Astir Palace Resort Greece
ATHENS Greece's privatization agency said it concluded the 400 million euro ($437 million) sale of Astir Palace, a luxury seaside resort outside Athens, to Turkish-Arab fund Jermyn Street Real Estate Fund on Thursday.
Greece and Jermyn Street agreed on the sale of a 90 percent stake in the Astir Palace hotel complex in 2014. But the deal stalled after Greece's leftist-led government froze privatizations and an administrative court ruled that planned construction violated national law.
Hurdles were removed when Jermyn Street - which represents investors from Turkey, Abu Dhabi, Dubai, Kuwait and other Emirates - and Greece agreed in January on an amended special zoning plan to align the plot's development with the court's ruling.
Greece's second largest lender, National Bank, which owns most of the shares, and Greece's privatization agency HRADF cashed in 393 million euros from the sale, HRADF said in a statement.
"The positive conclusion of the Astir sale ... is an excellent example of a constructive and productive cooperation between all state institutions and the private sector, opening the way for the country’s growth, " HRADF's chairman Stergios Pitsiorlas said in a statement.

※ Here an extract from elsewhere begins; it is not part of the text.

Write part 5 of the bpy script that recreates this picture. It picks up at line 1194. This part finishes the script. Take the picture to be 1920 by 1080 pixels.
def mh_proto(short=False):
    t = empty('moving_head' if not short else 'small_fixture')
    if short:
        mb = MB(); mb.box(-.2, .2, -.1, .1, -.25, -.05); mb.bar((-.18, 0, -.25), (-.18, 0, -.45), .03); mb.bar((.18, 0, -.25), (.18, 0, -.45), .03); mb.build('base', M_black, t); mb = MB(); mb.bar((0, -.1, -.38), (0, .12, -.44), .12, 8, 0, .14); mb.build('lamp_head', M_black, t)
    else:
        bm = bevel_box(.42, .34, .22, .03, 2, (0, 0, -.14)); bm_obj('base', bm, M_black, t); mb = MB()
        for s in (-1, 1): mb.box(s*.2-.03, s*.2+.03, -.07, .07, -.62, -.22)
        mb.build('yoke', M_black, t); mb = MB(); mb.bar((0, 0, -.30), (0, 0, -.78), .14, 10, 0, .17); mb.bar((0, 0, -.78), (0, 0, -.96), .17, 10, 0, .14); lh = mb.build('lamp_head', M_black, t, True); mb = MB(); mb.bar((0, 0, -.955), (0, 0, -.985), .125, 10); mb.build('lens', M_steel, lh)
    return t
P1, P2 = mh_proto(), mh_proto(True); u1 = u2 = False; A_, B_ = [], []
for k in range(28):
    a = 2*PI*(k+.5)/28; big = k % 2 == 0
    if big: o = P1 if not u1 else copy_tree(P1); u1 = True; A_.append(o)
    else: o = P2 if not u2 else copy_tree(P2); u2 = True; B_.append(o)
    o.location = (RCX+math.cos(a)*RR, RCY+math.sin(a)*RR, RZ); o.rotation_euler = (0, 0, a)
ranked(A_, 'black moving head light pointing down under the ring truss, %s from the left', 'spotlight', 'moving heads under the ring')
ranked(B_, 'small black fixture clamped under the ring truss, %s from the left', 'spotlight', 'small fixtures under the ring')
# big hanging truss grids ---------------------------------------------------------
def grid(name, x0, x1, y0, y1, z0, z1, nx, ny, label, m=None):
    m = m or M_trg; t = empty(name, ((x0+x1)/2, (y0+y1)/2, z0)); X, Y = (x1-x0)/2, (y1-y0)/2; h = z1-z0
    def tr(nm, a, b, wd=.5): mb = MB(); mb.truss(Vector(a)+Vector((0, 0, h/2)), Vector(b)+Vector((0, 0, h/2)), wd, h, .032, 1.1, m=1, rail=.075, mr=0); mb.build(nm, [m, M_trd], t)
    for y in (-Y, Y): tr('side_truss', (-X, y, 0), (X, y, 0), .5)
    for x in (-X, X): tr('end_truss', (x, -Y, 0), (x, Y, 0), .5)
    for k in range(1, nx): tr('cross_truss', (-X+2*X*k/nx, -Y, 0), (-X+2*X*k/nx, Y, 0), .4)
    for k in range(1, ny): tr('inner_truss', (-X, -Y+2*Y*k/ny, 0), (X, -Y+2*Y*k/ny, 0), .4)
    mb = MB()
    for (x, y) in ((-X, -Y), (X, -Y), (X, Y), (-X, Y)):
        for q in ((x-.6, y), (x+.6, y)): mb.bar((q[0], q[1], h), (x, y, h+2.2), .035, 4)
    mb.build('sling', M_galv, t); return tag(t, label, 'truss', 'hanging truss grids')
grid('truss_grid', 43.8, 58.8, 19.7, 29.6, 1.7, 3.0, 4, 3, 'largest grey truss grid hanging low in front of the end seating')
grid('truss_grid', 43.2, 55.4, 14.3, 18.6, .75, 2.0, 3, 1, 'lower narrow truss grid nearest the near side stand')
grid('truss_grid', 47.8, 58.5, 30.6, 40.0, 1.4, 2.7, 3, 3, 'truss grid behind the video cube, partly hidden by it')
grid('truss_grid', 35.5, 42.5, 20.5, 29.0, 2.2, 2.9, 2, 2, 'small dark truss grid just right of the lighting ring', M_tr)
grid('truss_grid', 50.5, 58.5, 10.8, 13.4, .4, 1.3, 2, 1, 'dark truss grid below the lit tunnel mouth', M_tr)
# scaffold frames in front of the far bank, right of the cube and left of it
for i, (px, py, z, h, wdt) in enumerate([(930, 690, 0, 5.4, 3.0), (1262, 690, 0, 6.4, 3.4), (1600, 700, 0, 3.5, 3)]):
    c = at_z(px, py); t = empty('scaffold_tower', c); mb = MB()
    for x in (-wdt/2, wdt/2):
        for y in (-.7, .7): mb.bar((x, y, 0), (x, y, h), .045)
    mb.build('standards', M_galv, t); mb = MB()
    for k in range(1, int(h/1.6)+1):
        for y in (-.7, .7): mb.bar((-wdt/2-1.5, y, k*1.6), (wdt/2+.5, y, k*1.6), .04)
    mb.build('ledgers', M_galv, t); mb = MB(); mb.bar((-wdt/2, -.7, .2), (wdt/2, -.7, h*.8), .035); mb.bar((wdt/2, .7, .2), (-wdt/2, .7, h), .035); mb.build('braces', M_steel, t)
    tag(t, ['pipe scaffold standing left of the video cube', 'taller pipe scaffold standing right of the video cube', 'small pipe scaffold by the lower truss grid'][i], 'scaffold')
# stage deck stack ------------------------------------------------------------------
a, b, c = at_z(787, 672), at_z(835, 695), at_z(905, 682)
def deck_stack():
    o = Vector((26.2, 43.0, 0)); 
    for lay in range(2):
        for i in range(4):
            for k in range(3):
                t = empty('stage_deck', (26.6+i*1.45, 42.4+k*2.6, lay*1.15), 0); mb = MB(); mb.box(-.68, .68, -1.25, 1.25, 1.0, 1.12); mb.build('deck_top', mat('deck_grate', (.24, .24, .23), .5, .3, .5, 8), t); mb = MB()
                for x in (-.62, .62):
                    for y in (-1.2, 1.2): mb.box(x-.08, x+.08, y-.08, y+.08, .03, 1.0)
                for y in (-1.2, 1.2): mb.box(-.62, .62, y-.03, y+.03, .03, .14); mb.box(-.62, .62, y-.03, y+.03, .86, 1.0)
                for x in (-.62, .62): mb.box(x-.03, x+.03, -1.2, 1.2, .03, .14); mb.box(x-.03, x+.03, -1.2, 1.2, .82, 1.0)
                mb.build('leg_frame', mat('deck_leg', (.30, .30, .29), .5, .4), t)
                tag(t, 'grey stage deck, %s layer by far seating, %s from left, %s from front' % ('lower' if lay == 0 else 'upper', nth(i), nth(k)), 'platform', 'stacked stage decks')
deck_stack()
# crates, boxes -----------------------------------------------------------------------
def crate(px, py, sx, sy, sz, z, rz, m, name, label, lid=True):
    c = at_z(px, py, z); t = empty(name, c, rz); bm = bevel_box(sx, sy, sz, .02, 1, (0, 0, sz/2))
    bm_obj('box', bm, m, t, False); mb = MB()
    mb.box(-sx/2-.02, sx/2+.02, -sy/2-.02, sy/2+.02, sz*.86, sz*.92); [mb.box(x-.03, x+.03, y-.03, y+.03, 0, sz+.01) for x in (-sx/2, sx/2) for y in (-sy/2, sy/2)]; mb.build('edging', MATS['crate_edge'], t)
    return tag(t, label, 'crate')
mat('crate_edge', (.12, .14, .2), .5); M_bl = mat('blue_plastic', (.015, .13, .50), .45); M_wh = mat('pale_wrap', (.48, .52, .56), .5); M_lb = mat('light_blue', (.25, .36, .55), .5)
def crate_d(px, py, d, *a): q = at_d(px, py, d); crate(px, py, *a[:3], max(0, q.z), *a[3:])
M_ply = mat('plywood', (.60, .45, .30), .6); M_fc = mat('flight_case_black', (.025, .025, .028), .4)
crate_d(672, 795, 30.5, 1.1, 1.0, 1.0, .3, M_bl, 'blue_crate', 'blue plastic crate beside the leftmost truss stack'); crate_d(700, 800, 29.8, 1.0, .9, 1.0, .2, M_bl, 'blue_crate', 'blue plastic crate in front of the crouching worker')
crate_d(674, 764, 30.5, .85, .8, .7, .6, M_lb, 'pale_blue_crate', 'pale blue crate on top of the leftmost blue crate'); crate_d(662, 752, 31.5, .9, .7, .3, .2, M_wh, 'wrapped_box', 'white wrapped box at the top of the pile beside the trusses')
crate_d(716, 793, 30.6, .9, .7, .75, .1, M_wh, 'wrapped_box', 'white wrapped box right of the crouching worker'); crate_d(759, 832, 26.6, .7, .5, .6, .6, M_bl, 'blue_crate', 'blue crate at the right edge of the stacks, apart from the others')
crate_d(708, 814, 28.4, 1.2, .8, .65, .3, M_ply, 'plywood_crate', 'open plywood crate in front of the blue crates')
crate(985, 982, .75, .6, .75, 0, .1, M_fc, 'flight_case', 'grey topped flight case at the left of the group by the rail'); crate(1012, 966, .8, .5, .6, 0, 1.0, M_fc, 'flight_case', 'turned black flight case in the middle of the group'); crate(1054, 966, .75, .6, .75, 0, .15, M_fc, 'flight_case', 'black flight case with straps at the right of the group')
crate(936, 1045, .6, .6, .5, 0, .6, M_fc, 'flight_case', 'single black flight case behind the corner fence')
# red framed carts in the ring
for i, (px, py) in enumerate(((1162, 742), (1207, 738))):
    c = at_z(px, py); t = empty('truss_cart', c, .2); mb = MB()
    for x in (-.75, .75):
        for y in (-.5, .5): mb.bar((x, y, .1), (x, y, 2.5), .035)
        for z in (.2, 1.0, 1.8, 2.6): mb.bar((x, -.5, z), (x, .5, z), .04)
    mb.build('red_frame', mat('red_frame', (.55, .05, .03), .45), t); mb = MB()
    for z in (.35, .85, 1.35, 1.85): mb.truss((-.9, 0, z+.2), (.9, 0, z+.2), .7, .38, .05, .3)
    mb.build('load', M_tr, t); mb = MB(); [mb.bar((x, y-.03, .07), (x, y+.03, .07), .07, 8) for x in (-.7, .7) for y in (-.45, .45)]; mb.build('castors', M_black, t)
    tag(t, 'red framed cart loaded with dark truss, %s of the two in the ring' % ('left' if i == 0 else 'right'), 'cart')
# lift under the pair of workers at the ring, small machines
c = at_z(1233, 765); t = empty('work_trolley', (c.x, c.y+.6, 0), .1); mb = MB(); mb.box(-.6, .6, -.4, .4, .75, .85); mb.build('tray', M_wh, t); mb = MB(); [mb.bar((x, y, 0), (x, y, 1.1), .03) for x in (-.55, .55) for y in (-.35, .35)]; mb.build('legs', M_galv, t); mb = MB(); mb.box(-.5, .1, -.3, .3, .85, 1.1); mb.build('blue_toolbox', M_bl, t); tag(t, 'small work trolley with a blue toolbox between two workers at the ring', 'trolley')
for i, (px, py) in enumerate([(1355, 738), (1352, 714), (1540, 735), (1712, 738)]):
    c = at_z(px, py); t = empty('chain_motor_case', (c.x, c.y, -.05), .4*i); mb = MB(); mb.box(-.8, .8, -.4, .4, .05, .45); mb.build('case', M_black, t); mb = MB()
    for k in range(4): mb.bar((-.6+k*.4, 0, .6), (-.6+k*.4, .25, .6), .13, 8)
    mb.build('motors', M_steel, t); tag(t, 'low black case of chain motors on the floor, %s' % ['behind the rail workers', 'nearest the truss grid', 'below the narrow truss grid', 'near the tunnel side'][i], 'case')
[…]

Privatizations have been a key condition of Greece's three international bailouts since 2010 but the scheme has produced so far only 3.5 billion euros in revenues, versus an original target of 50 billion due to political resistance and a heavily unionized public sector.
Greece aims at privatization revenues of about six billion euros by 2018 under its latest financial aid program.